◆ Do this ◆
Which lines in the material below contain the word "high"? Copy each of them.

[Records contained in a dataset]

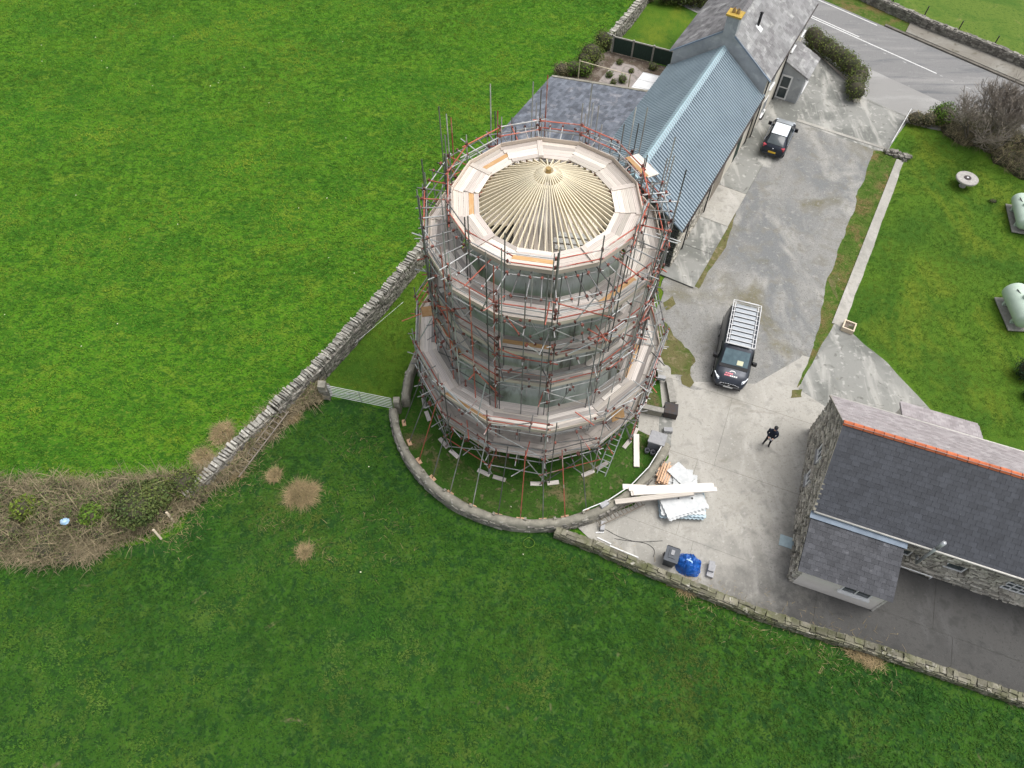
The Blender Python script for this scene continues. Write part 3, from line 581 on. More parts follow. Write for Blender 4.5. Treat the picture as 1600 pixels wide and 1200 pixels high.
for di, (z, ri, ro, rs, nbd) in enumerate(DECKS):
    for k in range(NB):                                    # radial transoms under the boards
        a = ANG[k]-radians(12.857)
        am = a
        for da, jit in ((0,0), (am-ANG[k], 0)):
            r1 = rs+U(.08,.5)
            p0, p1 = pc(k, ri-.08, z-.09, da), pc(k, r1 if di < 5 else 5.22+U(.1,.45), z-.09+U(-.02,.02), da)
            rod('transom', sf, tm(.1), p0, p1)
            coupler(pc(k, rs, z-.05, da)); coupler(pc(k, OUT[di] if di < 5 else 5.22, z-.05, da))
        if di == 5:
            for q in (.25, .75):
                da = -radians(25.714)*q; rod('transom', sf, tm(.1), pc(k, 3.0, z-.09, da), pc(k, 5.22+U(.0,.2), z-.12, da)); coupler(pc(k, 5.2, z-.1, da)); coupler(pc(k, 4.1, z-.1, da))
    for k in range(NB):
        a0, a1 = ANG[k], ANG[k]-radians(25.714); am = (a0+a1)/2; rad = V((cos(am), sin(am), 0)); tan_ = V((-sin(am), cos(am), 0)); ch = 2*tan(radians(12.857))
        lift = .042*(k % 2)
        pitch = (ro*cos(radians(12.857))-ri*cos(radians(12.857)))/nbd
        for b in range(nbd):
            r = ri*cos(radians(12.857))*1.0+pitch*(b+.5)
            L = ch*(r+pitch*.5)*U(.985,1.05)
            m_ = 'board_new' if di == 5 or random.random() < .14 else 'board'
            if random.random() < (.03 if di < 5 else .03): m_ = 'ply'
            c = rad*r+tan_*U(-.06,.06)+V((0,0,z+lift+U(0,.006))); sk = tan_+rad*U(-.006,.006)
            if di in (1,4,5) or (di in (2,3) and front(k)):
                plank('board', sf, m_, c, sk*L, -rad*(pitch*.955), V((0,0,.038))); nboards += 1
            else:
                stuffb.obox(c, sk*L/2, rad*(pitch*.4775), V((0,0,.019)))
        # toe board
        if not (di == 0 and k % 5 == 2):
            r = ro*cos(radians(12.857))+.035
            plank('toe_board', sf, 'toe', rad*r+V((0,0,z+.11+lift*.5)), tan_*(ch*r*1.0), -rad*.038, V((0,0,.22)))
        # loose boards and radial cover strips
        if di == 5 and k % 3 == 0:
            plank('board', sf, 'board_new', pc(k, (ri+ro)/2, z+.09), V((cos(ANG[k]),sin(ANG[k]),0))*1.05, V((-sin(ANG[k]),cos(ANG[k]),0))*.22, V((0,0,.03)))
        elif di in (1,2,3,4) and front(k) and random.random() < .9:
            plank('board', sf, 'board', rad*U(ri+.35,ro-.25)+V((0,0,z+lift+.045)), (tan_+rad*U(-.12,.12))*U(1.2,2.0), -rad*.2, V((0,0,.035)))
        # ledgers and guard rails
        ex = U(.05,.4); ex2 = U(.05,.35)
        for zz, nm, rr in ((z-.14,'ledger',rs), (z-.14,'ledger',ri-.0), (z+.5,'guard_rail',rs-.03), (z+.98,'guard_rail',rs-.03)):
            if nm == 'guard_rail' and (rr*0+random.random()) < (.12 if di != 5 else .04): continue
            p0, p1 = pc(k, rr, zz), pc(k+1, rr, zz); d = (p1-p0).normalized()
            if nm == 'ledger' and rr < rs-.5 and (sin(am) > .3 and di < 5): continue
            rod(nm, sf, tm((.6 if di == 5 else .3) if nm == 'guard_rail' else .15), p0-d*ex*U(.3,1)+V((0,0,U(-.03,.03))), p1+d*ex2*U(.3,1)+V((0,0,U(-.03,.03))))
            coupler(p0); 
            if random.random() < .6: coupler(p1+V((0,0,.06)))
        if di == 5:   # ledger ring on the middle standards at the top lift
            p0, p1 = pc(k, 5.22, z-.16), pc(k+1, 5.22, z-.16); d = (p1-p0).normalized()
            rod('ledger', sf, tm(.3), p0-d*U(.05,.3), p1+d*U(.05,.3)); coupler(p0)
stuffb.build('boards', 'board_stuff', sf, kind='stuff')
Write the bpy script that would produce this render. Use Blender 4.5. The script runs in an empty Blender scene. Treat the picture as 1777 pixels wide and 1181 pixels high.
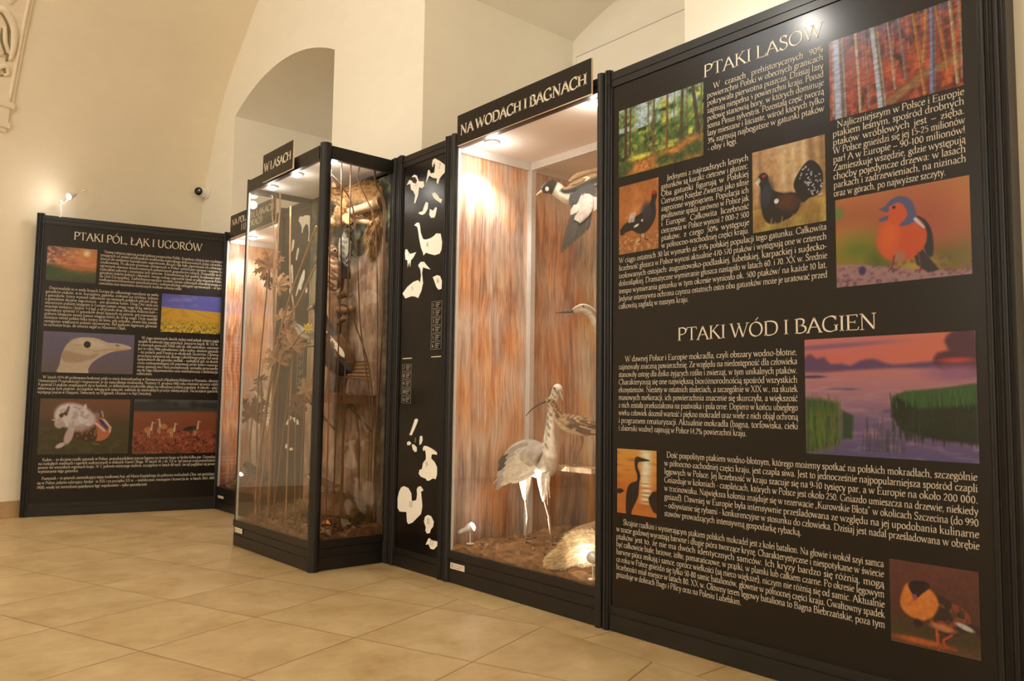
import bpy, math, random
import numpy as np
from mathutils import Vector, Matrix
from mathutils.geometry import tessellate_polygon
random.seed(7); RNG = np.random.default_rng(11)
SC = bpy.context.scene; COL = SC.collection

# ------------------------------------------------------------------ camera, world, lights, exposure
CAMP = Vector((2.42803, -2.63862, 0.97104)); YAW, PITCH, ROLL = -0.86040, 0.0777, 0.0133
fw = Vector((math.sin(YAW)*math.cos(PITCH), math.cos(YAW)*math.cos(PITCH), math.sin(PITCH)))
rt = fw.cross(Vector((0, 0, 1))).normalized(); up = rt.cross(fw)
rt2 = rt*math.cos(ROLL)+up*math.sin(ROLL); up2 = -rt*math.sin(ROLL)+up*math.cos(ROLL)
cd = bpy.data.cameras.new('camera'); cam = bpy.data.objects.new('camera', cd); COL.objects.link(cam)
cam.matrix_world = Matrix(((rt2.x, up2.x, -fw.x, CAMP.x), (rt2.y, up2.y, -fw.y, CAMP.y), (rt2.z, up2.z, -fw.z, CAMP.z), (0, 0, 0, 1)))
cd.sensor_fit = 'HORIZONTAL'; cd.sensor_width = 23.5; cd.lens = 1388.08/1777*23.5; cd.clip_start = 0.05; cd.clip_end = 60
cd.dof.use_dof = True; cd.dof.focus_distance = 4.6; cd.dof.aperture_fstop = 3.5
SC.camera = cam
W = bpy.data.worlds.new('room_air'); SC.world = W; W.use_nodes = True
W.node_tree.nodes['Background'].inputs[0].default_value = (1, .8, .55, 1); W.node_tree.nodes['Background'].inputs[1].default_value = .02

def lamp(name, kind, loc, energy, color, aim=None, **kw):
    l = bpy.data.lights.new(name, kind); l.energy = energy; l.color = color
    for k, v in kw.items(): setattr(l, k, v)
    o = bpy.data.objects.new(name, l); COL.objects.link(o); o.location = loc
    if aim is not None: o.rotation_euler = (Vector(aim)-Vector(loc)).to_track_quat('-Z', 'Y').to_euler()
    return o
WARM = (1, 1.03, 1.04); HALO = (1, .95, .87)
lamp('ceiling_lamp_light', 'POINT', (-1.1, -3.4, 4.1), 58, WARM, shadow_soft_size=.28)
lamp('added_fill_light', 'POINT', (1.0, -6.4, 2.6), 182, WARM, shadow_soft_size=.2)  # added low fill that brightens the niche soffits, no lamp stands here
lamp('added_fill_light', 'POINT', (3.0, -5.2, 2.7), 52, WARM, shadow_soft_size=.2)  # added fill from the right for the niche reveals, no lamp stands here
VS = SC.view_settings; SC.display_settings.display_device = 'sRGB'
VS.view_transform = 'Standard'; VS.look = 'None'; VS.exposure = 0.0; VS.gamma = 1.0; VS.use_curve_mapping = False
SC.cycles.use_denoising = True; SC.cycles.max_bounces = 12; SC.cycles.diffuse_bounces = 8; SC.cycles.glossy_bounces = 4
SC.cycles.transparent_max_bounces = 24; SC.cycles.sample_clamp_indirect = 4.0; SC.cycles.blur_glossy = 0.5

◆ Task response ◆
The Blender Python script for this scene continues. Write part 3, from line 581 on. More parts follow. Write for Blender 4.5. Treat the picture as 1600 pixels wide and 1200 pixels high.
Write the bpy script that would produce this render. Use Blender 4.5. The script runs in an empty Blender scene. Treat the picture as 1777 pixels wide and 1181 pixels high.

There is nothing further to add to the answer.